João Bernardes tem 71 anos, é natural de Torres Vedras, cumpriu serviço militar na Guiné, dedicou-se quase durante uma vida inteira ao Ensino na região Centro e sobretudo no Sul, e quando teve oportunidade aposentou-se. Foi também por essa altura que um dos seus filhos o desafiou a tomar conta de uma dezena de colmeias e uma nova paixão surgiu: hoje é apicultor profissional, percorre o país de lés a lés com a sua 4×4 ou com a sua caravana e cuida de mais de 800 colónias. «Neste momento tenho apiários em quase todo o lado. Não só aqui em Porto de Mós como também em Alcobaça, na Lourinhã, Torres Vedras, Évora, Reguengos de Monsaraz, Ferreira do Alentejo e Monchique », enumera.
Este império, no qual a abelha é rainha, foi sendo construído ao longo dos anos e João Bernardes considera que o mesmo é fruto de «muito esforço, muita dedicação e, acima de tudo, de muito estudo». Nesta atividade, realça o apicultor, ninguém pode ficar parado: «Já há muito conhecimento científico disponível, há muitas universidades que estudam o comportamento das abelhas e as formas mais eficientes para produzir com maior responsabilidade. Temos que manter-nos sempre atualizados ou então ficamos para trás», avisa.
Questionado sobre os primeiros passos neste “admirável mundo novo”, pelo qual diz ter encontrado «uma paixão que está entranhada nos ossos», João Bernardes é perentório: «Depois da experiência a uma menor escala no Algarve, vim para Porto de Mós porque sabia do potencial desta região. Aqui existe alecrim em abundância, uma erva que acaba por escassear em quantidade noutras regiões do mundo e da qual as abelhas fazem um mel monofloral incrível, bastante procurado lá fora. Também fiz questão de, logo ao início, procurar mais formação. Foi assim que me juntei à Associação de Apicultores de Leiria, da qual também fui dirigente».
Apicultura, uma atividade necessária
Ao receber a equipa de reportagem d’O Portomosense num dos seus principais locais de trabalho, o armazém onde tem também um espaço dedicado à extração controlada de mel, João Bernardes foi reforçando a importância desta atividade: «Para que tenham noção, aproximadamente um terço dos alimentos que consumimos é polonizado por abelhas e arrisco-me a dizer que o ser humano não duraria muito tempo caso estes animais desaparecessem de um momento para o outro. Aliás, a abelha foi feita para polinizar, não para fazer mel para nós, pelo que deve ser respeitada e bem tratada. Não nos podemos esquecer que as abelhas são um dos principais reguladores do nosso ecossistema», recorda o antigo professor.

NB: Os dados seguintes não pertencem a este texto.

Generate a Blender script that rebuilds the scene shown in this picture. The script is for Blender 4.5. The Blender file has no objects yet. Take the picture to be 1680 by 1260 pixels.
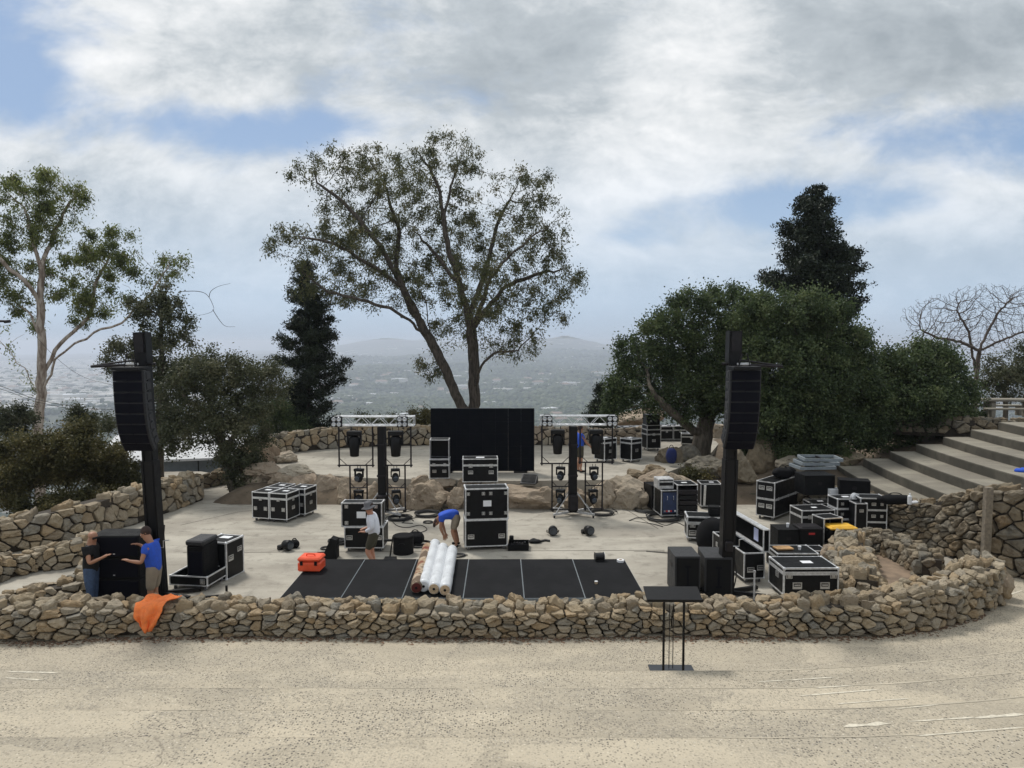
import bpy, math, random
import numpy as np
from mathutils import Vector, Matrix, noise
R = math.radians
random.seed(7)
rng = np.random.default_rng(7)
S = bpy.context.scene
COL = S.collection
# ------------------------------------------------------------------ camera, sky, sun, exposure
FPX = 1180.0; HOR = 562.0; CAMH = 5.6
PITCH = math.atan((630 - HOR) / FPX)
cam = bpy.data.cameras.new('camera'); camo = bpy.data.objects.new('camera', cam); COL.objects.link(camo)
camo.location = (0, 0, CAMH); camo.rotation_euler = (math.pi / 2 - PITCH, 0, 0)
cam.sensor_width = 36; cam.lens = 36 * FPX / 1680; cam.clip_end = 40000; cam.clip_start = 0.1
S.camera = camo
S.render.resolution_x = 1024; S.render.resolution_y = 768
S.view_settings.view_transform = 'Standard'; S.view_settings.look = 'None'
S.view_settings.exposure = 0.74; S.view_settings.gamma = 1
SUN_EL, SUN_AZ = R(58), R(-35)       # azimuth from +Y, clockwise positive
S.cycles.volume_bounces = 3
w = bpy.data.worlds.new('World'); S.world = w; w.use_nodes = True
nt = w.node_tree; nt.nodes.clear()
class NT:
    def __init__(s, tree): s.t = tree
    def n(s, typ, **kw):
        nd = s.t.nodes.new(typ)
        for k, v in kw.items(): setattr(nd, k, v)
        return nd
    def l(s, a, b): s.t.links.new(a, b)
    def put(s, sock, v):
        if isinstance(v, bpy.types.NodeSocket): s.l(v, sock)
        else: sock.default_value = v
    def m(s, op, a, b=0.0, c=None, clamp=False):
        nd = s.n('ShaderNodeMath', operation=op); nd.use_clamp = clamp
        s.put(nd.inputs[0], a); s.put(nd.inputs[1], b)
        if c is not None: s.put(nd.inputs[2], c)
        return nd.outputs[0]
    def ss(s, x, a, b, o0=0.0, o1=1.0):
        nd = s.n('ShaderNodeMapRange', interpolation_type='SMOOTHSTEP')
        s.put(nd.inputs[0], x); nd.inputs[1].default_value = a; nd.inputs[2].default_value = b
        nd.inputs[3].default_value = o0; nd.inputs[4].default_value = o1
        return nd.outputs[0]
    def noise(s, vec, scale, detail=4.0, rough=0.5, dist=0.0):
        nd = s.n('ShaderNodeTexNoise'); s.put(nd.inputs['Vector'], vec)
        nd.inputs['Scale'].default_value = scale; nd.inputs['Detail'].default_value = detail
        nd.inputs['Roughness'].default_value = rough; nd.inputs['Distortion'].default_value = dist
        return nd.outputs['Fac']
    def mix(s, f, a, b, blend='MIX'):
        nd = s.n('ShaderNodeMix', data_type='RGBA', blend_type=blend)
        s.put(nd.inputs[0], f)
        for i, v in ((6, a), (7, b)):
            if isinstance(v, tuple): v = (*v[:3], 1)
            s.put(nd.inputs[i], v)
        return nd.outputs[2]
    def ramp(s, f, stops):
        nd = s.n('ShaderNodeValToRGB'); s.put(nd.inputs[0], f)
        e = nd.color_ramp.elements
        while len(e) < len(stops): e.new(0.5)
        for i, (p, c) in enumerate(stops):
            e[i].position = p; e[i].color = (*c, 1)
        return nd.outputs[0]
W = NT(nt)
sky = W.n('ShaderNodeTexSky', sky_type='NISHITA'); sky.sun_disc = False
sky.sun_elevation = SUN_EL; sky.sun_rotation = SUN_AZ; sky.altitude = 400
sky.air_density = 1.0; sky.dust_density = 1.5; sky.ozone_density = 1.2
tc = W.n('ShaderNodeTexCoord'); sep = W.n('ShaderNodeSeparateXYZ'); W.l(tc.outputs['Generated'], sep.inputs[0])
dx, dy, dz = sep.outputs
yy = W.m('MAXIMUM', W.m('ABSOLUTE', dy), 0.08)
uu = W.m('DIVIDE', dx, yy); vv = W.m('DIVIDE', dz, yy)
comb = W.n('ShaderNodeCombineXYZ'); W.l(uu, comb.inputs[0]); W.l(W.m('MULTIPLY', vv, 1.7), comb.inputs[1])
cv = comb.outputs[0]
wn = W.n('ShaderNodeTexNoise'); W.l(cv, wn.inputs['Vector']); wn.inputs['Scale'].default_value = 2.2; wn.inputs['Detail'].default_value = 3
va = W.n('ShaderNodeVectorMath', operation='MULTIPLY_ADD'); W.l(wn.outputs['Color'], va.inputs[0]); va.inputs[1].default_value = (.17, .17, .17); W.l(cv, va.inputs[2])
cvw = va.outputs[0]
n1 = W.noise(cvw, 3.2, 12, .60)
def blob(px, py, rx, ry, amp):
    u0 = (px - 840) / FPX; v0 = (HOR - py) / FPX
    a = W.m('DIVIDE', W.m('SUBTRACT', uu, u0), rx / FPX); b = W.m('DIVIDE', W.m('SUBTRACT', vv, v0), ry / FPX)
    q = W.m('ADD', W.m('MULTIPLY', a, a), W.m('MULTIPLY', b, b))
    return W.m('MULTIPLY', W.m('POWER', 2.718, W.m('MULTIPLY', q, -1.0)), amp)
den = W.m('ADD', n1, .19)
for b in ((10, 110, 120, 150, -.27), (440, 222, 180, 40, -.28), (240, 190, 160, 40, -.12), (230, 50, 130, 50, -.12), (1580, 240, 220, 60, -.27), (1350, 345, 260, 45, -.27), (1000, 390, 130, 40, -.16),
          (1230, 90, 330, 100, .12), (140, 330, 250, 70, .1), (1550, 440, 230, 60, .14), (950, 250, 180, 80, .12), (1100, 500, 500, 90, .10), (300, 130, 140, 50, .06), (1600, 80, 160, 90, .12), (1640, 350, 90, 40, .22), (1560, 400, 160, 40, .14)):
    den = W.m('ADD', den, blob(*b))
mask = W.ss(den, .42, .68)
n2 = W.noise(cvw, 3.1, 12, .60); n3 = W.noise(cvw, 11.0, 9, .66)
sh = W.m('ADD', W.m('MULTIPLY', n2, .72), W.m('MULTIPLY', n3, .28)); sh = W.m('SUBTRACT', W.m('ADD', sh, .06), W.ss(den, .62, .95, 0, .12))
for b in ((1120, 120, 120, 120, .13), (1050, 260, 180, 60, .10), (1500, 90, 260, 110, -.085), (860, 90, 130, 90, -.12), (1600, 370, 140, 50, .12), (330, 290, 120, 40, .10), (150, 110, 90, 40, .06), (1040, 320, 200, 25, .06), (400, 60, 160, 50, -.05)):
    sh = W.m('ADD', sh, blob(*b))
ccol = W.ramp(sh, ((.34, (2.3, 2.6, 2.85)), (.48, (3.2, 3.5, 3.75)), (.57, (4.5, 4.7, 4.85)), (.68, (5.9, 5.95, 6.0))))
skyc = W.mix(.8, sky.outputs[0], (1.65, 2.35, 3.5))
lowf = W.ss(vv, -.02, .33, 1.0, 0.0)
colr = W.mix(mask, skyc, ccol)
colr = W.mix(W.m('MULTIPLY', lowf, .85), colr, (3.1, 3.95, 5.0))
colr = W.mix(W.ss(vv, -.01, .07, .9, 0.0), colr, (2.75, 3.25, 3.9))
bg = W.n('ShaderNodeBackground'); W.l(colr, bg.inputs[0]); bg.inputs[1].default_value = 0.1
out = W.n('ShaderNodeOutputWorld'); W.l(bg.outputs[0], out.inputs[0])
sun = bpy.data.lights.new('sun', 'SUN'); suno = bpy.data.objects.new('sun', sun); COL.objects.link(suno)
sun.energy = 1.5; sun.angle = R(12); sun.color = (1, .96, .9)
sd = Vector((math.sin(SUN_AZ) * math.cos(SUN_EL), math.cos(SUN_AZ) * math.cos(SUN_EL), math.sin(SUN_EL)))
suno.rotation_euler = sd.to_track_quat('Z', 'Y').to_euler()

# ------------------------------------------------------------------ helpers
CP, SP = math.cos(PITCH), math.sin(PITCH)
def ray(px, py):
    a = (px - 840) / FPX; b = (630 - py) / FPX
    return Vector((a, CP + b * SP, -SP + b * CP))
def G(px, py, z=0.0):
    r = ray(px, py); t = (z - CAMH) / r.z
    return Vector((r.x * t, r.y * t, z))
def D(px, py, d):
    r = ray(px, py); t = d / r.y
    return Vector((r.x * t, d, CAMH + r.z * t))
def gh(px, py_base, py_top, z=0.0):       # height of a thing standing on plane z
    g = G(px, py_base, z); return D(px, py_top, g.y).z - z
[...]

Sustentabilidade no “negócio do mel”
«A apicultura é um negócio que pode tornar-se rentável, seja com a extração do mel ou com a polinização dos campos, mas isso exige compromisso. O apicultor profissional tem o dever de cuidar das abelhas e da fauna e flora envolventes. Há que usar determinados métodos para garantir que todos os processos são o mais naturais possível», recordou.
Ainda no seu armazém, o agora cooperante na CAP Mel – a maior cooperativa exclusivamente apícola do país (trabalha com o Grupo Sonae e com a Nestlé) -, mostrou-nos que nesta área tudo se aproveita: «A abelha coleta o néctar, produz o mel que depois é retirado pelo apicultor através de “quadros” previamente colocados na colmeia com uma cera moldada, os quadros são inseridos numa prensa que separa o mel e a cera. A cera é depois derretida e novamente moldada, o mel embalado e os quadros voltam “sujos” para junto das colónias, de forma a que as abelhas se alimentem do excedente. O processo repete-se».
O que mata a abelha, também “mata” o apicultor
Depois da teoria, Bernardes convidou-nos para passar à prática. Na Bezerra encontrámos um dos seus apiários e pudemos testemunhar, ao vivo e a cores, o processo de extração do mel. Num ápice, milhares de abelhas dançaram de forma pouco amistosa à nossa volta, nada que não faça parte da natureza de um animal que vive sob constante ameaça.
«Alterações climáticas, incêndios, vespa velutina e furtos» são, neste momento, os principais inimigos das abelhas e dos apicultores, segundo João Bernardes, que lamenta que seja difícil contrariar esta tendência enquanto «a apicultura for considerada o parente pobre da agricultura».